As Zdanavage stresses, one of the problems for Airmen is that these products have become so readily available. Trouble is, while there have been a number of claims of wide-range of health benefits, CBD products are still unregulated by the Food and Drug Administration and may also contain varying levels of THC that may not be advertised on the label.

According to a 2017 study of 84 CBD products sold online, conducted by Marcel Bonn-Miller, Ph.D., only 31 percent of product labels accurately reflected the CBD content, and 21 percent of those contained THC, even when product labels advertised zero THC.

Air Force leaders say gambling on these odds with separation and loss of benefits to you and your family as consequences, just isn’t worth it.

“Airmen accept the risk of ingesting THC when they use CBD products,” said Maj. Paul Luongo, deputy Staff Judge Advocate for the 193rd SOW. “THC is a Schedule I controlled substance and if discovered during urinalysis testing, Airmen are subject to severe disciplinary action.
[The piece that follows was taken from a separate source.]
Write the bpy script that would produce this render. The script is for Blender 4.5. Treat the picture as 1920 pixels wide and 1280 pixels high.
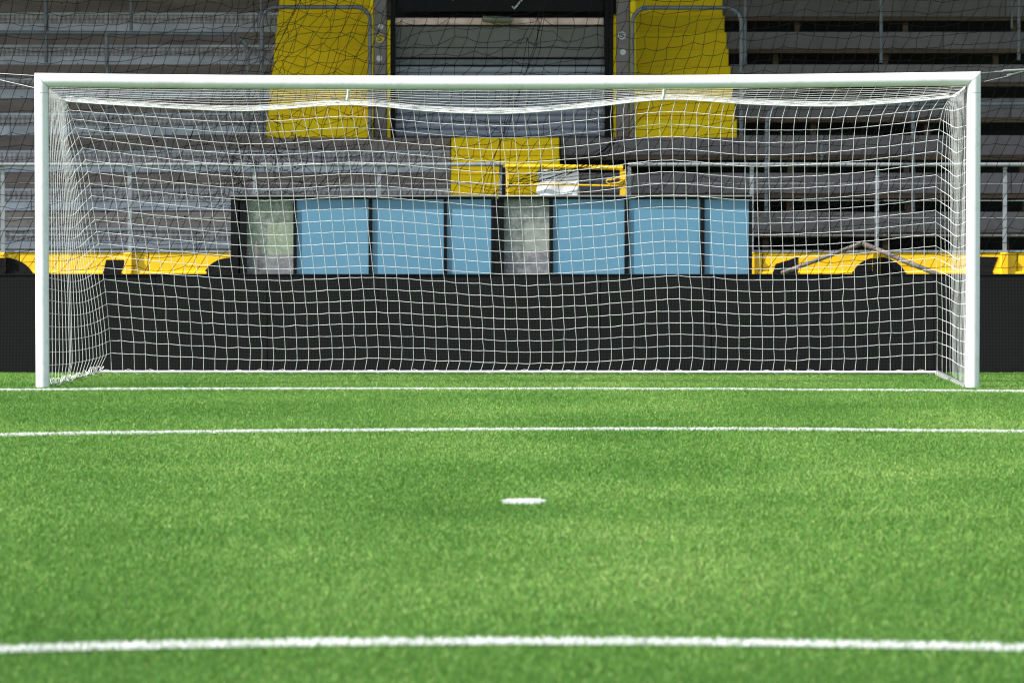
import bpy, math, random
import numpy as np
from mathutils import Vector
random.seed(7); rng = np.random.default_rng(11)
S = bpy.context.scene
for o in list(bpy.data.objects): bpy.data.objects.remove(o)

# ------------------------------------------------------------------ camera
F = 7217.0; VX = 905.0; HZ = 353.0; CX = -0.198; CH = 1.596
TH = math.atan((640 - HZ) / F)
cd = bpy.data.cameras.new('camera'); cam = bpy.data.objects.new('camera', cd)
S.collection.objects.link(cam); S.camera = cam
cam.location = (CX, 0, CH); cam.rotation_euler = (math.pi/2 - TH, 0, 0)
cd.sensor_width = 36; cd.sensor_fit = 'HORIZONTAL'; cd.lens = F*36/1920
cd.shift_x = (960 - VX)/1920; cd.clip_start = 0.1; cd.clip_end = 1000
cd.dof.use_dof = True; cd.dof.focus_distance = 30.9; cd.dof.aperture_fstop = 4.2
S.cycles.pixel_filter_type = 'BLACKMAN_HARRIS'; S.cycles.filter_width = 1.15
S.render.resolution_x = 1024; S.render.resolution_y = 682

# ------------------------------------------------------------------ light
SUN = Vector((2.65, 1.0, -2.5)).normalized()
w = bpy.data.worlds.new('World'); S.world = w; w.use_nodes = True
nt = w.node_tree; bg = nt.nodes['Background']; sky = nt.nodes.new('ShaderNodeTexSky')
sky.sky_type = 'NISHITA'; sky.sun_disc = False
to_sun = -SUN
sky.sun_elevation = math.asin(to_sun.z); sky.sun_rotation = math.atan2(to_sun.x, to_sun.y)
hs = nt.nodes.new('ShaderNodeHueSaturation'); hs.inputs['Saturation'].default_value = .62
nt.links.new(sky.outputs[0], hs.inputs['Color']); nt.links.new(hs.outputs[0], bg.inputs[0]); bg.inputs[1].default_value = 0.15
sd = bpy.data.lights.new('sun', 'SUN'); so = bpy.data.objects.new('sun', sd)
S.collection.objects.link(so); sd.energy = 4.8; sd.angle = math.radians(0.5)
sd.color = (1, .955, .91)
so.rotation_euler = SUN.to_track_quat('-Z', 'Y').to_euler()
so.location = (-20, -10, 20)
vs = S.view_settings; vs.view_transform = 'Standard'; vs.look = 'None'; vs.gamma = 1
vs.use_curve_mapping = False; vs.exposure = 0.75

# ------------------------------------------------------------------ helpers
def at(px, py, Y):
    """world point at depth Y that the measured photo position px,py looks at"""
    u = (px - VX)/F; v = (640 - py)/F
    t = Y/(math.cos(TH) + v*math.sin(TH))
    return Vector((CX + u*t, Y, CH + t*(v*math.cos(TH) - math.sin(TH))))
def XX(px, Y, py=400): return at(px, py, Y).x
def ZZ(py, Y): return at(905, py, Y).z
def ground_Y(py):
    v = (640-py)/F
    return CH*(math.cos(TH)+v*math.sin(TH))/(math.sin(TH)-v*math.cos(TH))

def mat(name, col, rough=.6, var=.15, scale=6, bump=0, bscale=None, metal=0, stretch=(1,1,1),
        spec=.5, dirt=None, dirt_amt=.0, dirt_scale=3, island=0, trans=0):
    m = bpy.data.materials.new(name); m.use_nodes = True
    n = m.node_tree.nodes; l = m.node_tree.links; b = n['Principled BSDF']
    b.inputs['Roughness'].default_value = rough; b.inputs['Metallic'].default_value = metal
    b.inputs['Specular IOR Level'].default_value = spec
    tc = n.new('ShaderNodeTexCoord'); mp = n.new('ShaderNodeMapping'); mp.inputs['Scale'].default_value = stretch
    l.new(tc.outputs['Object'], mp.inputs[0])
    no = n.new('ShaderNodeTexNoise'); no.inputs['Scale'].default_value = scale; no.inputs['Detail'].default_value = 6
    l.new(mp.outputs[0], no.inputs[0])
    rp = n.new('ShaderNodeValToRGB'); rp.color_ramp.elements[0].position = .3; rp.color_ramp.elements[1].position = .7
    c = np.array(col)
    rp.color_ramp.elements[0].color = (*np.clip(c*(1-var), 0, 1), 1); rp.color_ramp.elements[1].color = (*np.clip(c*(1+var), 0, 1), 1)
    l.new(no.outputs[0], rp.inputs[0]); out = rp.outputs[0]
    if dirt is not None:
        d = n.new('ShaderNodeTexNoise'); d.inputs['Scale'].default_value = dirt_scale; d.inputs['Detail'].default_value = 8
        d.inputs['Roughness'].default_value = .7; l.new(tc.outputs['Object'], d.inputs[0])
        mr = n.new('ShaderNodeMapRange'); mr.inputs[1].default_value = .5; mr.inputs[2].default_value = .75; mr.inputs[4].default_value = dirt_amt
        l.new(d.outputs[0], mr.inputs[0])
        mx = n.new('ShaderNodeMix'); mx.data_type = 'RGBA'
        l.new(mr.outputs[0], mx.inputs[0]); l.new(out, mx.inputs[6]); mx.inputs[7].default_value = (*dirt, 1); out = mx.outputs[2]
    if island:
        oi = n.new('ShaderNodeObjectInfo'); hv = n.new('ShaderNodeHueSaturation')
        mr2 = n.new('ShaderNodeMapRange'); mr2.inputs[3].default_value = 1-island; mr2.inputs[4].default_value = 1+island
        l.new(oi.outputs['Random'], mr2.inputs[0]); l.new(mr2.outputs[0], hv.inputs['Value']); l.new(out, hv.inputs['Color']); out = hv.outputs[0]
    l.new(out, b.inputs['Base Color'])
    if bump:
        bn = n.new('ShaderNodeTexNoise'); bn.inputs['Scale'].default_value = bscale or scale*4; bn.inputs['Detail'].default_value = 5
        l.new(mp.outputs[0], bn.inputs[0]); bp = n.new('ShaderNodeBump'); bp.inputs['Strength'].default_value = bump; bp.inputs['Distance'].default_value = .01
        l.new(bn.outputs[0], bp.inputs['Height']); l.new(bp.outputs[0], b.inputs['Normal'])
    return m

M = {}
M['white'] = mat('white_paint', (.8, .81, .8), .32, .02, 3, dirt=(.4,.41,.38), dirt_amt=.4, dirt_scale=13)
M['net'] = mat('net_cord', (.88, .88, .86), .7, .04, 20)
M['black_cord'] = mat('black_cord', (.004, .004, .0045), .9, .2, 10, spec=.05)
M['galv'] = mat('galvanised_steel', (.33, .35, .37), .45, .2, 9, metal=.5, dirt=(.2,.2,.2), dirt_amt=.5, dirt_scale=12)
M['rail'] = mat('dull_steel_pipe', (.16, .175, .195), .5, .2, 9, metal=.2, dirt=(.1,.1,.1), dirt_amt=.5, dirt_scale=12)
M['galv_sheet'] = mat('galvanised_sheet', (.45, .485, .50), .5, .2, 4, metal=.05, stretch=(.6,1,2), dirt=(.22,.22,.22), dirt_amt=.5, dirt_scale=6, island=.12)
M['shutter'] = mat('shutter_metal', (.30, .325, .37), .45, .08, 3, metal=.05, stretch=(.5,1,2), island=.05)
M['board'] = mat('weathered_board', (.19, .152, .135), .85, .2, 3, bump=.25, bscale=30, stretch=(.5,1,3), dirt=(.09,.078,.072), dirt_amt=.5, dirt_scale=5, island=.12)
M['board_pale'] = mat('sun_bleached_board', (.30, .25, .225), .85, .15, 3, bump=.25, bscale=30, stretch=(.5,1,3), dirt=(.16,.14,.13), dirt_amt=.5, dirt_scale=5, island=.1)  # paler board copy: light on the lowest row put into the colour
M['fascia'] = mat('concrete_fascia', (.175, .157, .155), .85, .13, 5, bump=.3, bscale=40, dirt=(.11,.1,.095), dirt_amt=.45, dirt_scale=7, island=.08)
M['joist'] = mat('old_timber', (.10, .068, .04), .9, .3, 3, bump=.3, stretch=(.3,1,4))
M['dark'] = mat('dark_void', (.012, .012, .012), .9, .2, 3)
M['concrete'] = mat('pillar_concrete', (.215, .185, .18), .85, .12, 4, bump=.2, dirt=(.14,.13,.12), dirt_amt=.4, dirt_scale=8)
M['slab'] = mat('slab_concrete', (.17, .165, .15), .85, .15, 3, dirt=(.08,.075,.06), dirt_amt=.6, dirt_scale=3)
M['beam'] = mat('rusty_pale_beam', (.75, .55, .48), .7, .25, 6, dirt=(.2,.12,.1), dirt_amt=.8, dirt_scale=5)
M['yellow_step'] = mat('yellow_step_paint', (.92, .66, .008), .6, .05, 4, spec=.15, dirt=(.5,.36,.03), dirt_amt=.3, dirt_scale=4, island=.1)
M['yellow'] = mat('yellow_wall_paint', (.92, .55, .005), .5, .05, 3, dirt=(.5,.3,.02), dirt_amt=.35, dirt_scale=7)
M['gate_yellow'] = mat('yellow_gate_paint', (.85, .52, .01), .4, .05, 6, dirt=(.3,.14,.03), dirt_amt=.7, dirt_scale=25)
M['wall_black'] = mat('black_wall_paint', (.010, .010, .011), .7, .2, 6, spec=.1)
M['frame'] = mat('black_frame', (.005, .005, .0055), .5, .2, 6, spec=.15)
M['alu'] = mat('aluminium_trim', (.4, .4, .38), .4, .1, 6, metal=.7)
M['paper'] = mat('white_sheet', (.78, .77, .82), .6, .02, 2)
M['blue'] = mat('blue_panel', (.105, .255, .365), .35, .03, 1.2, dirt=(.2,.34,.44), dirt_amt=.3, dirt_scale=2.5)
M['tarp'] = mat('green_backing', (.20, .275, .155), .8, .12, 3, dirt=(.5,.52,.48), dirt_amt=.8, dirt_scale=14)  # reflection in the shelter pane, given as a painted colour
M['tarp2'] = mat('grey_green_backing', (.25, .29, .235), .8, .05, 2, dirt=(.3,.33,.3), dirt_amt=.4, dirt_scale=2)
M['kick'] = mat('grey_kick_board', (.14, .14, .155), .7, .12, 4, dirt=(.28,.28,.29), dirt_amt=.6, dirt_scale=16)  # plain grey, also the lower reflected band of the shelter panes
M['wood'] = mat('pale_wood', (.5, .38, .3), .8, .15, 6, stretch=(4,1,.5))
M['pole'] = mat('weathered_pole', (.2, .165, .15), .6, .4, 8, dirt=(.06,.05,.045), dirt_amt=.8, dirt_scale=7)
M['lamp'] = mat('lamp_cover', (.17, .18, .13), .3, .1, 6)
M['sticker'] = mat('sticker_white', (.6, .62, .62), .5, .1, 20)
M['sticker_y'] = mat('sticker_yellow', (.6, .5, .05), .5, .1, 20)
M['tape'] = mat('blue_tape', (.03, .13, .32), .5, .1, 20)
M['roof'] = mat('roof_sheet', (.12, .12, .12), .7, .1, 2)
M['rubber'] = mat('infill', (.02, .045, .014), .95, .3, 40)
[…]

This includes the possibility of being reduced in rank after receiving non-judicial punishment or involuntary separation from the Air Force. Airmen are responsible for what they put in their bodies, and trusting a faulty label or using CBD for certain health benefits may not overcome the presumption of wrongful use if discovered during a lawful search.”

A quick online search of the Harrisburg area – where the 193rd SOW is located – yields numerous establishments selling a wide array of both hemp and CBD products. Those establishments range from popular chain grocery stores and nutrition/health food stores to gas stations, pet food stores, tobacco/vape shops and shops that exclusively sell CBD oil products. Some local coffee shops and restaurants are even making CBD available to be added to food and drinks.

Moreover, CBD oil can be found in many products – gummy bears, teas, vapes, lotions, bath salts and pet treats, to name a few. CBD alone is non-psychotropic, which means it doesn’t produce the high associated with other marijuana components like THC.

Although the levels may not be significantly high, it can still be enough to result in a positive urinalysis result on a drug test. Positive urinalysis results can subject service members to disciplinary action. Certain federal employees are also subject to random drug testing based on the requirements of their positions and could be subject to discipline as well.

Products containing THC, even pet products, may qualify as possession of a controlled substance. Possession of a controlled substance is regulated under the Uniform Code of Military Justice, federal law and state laws.

(Information from a Secretary of the Air Force Public Affairs news release was used in this story.)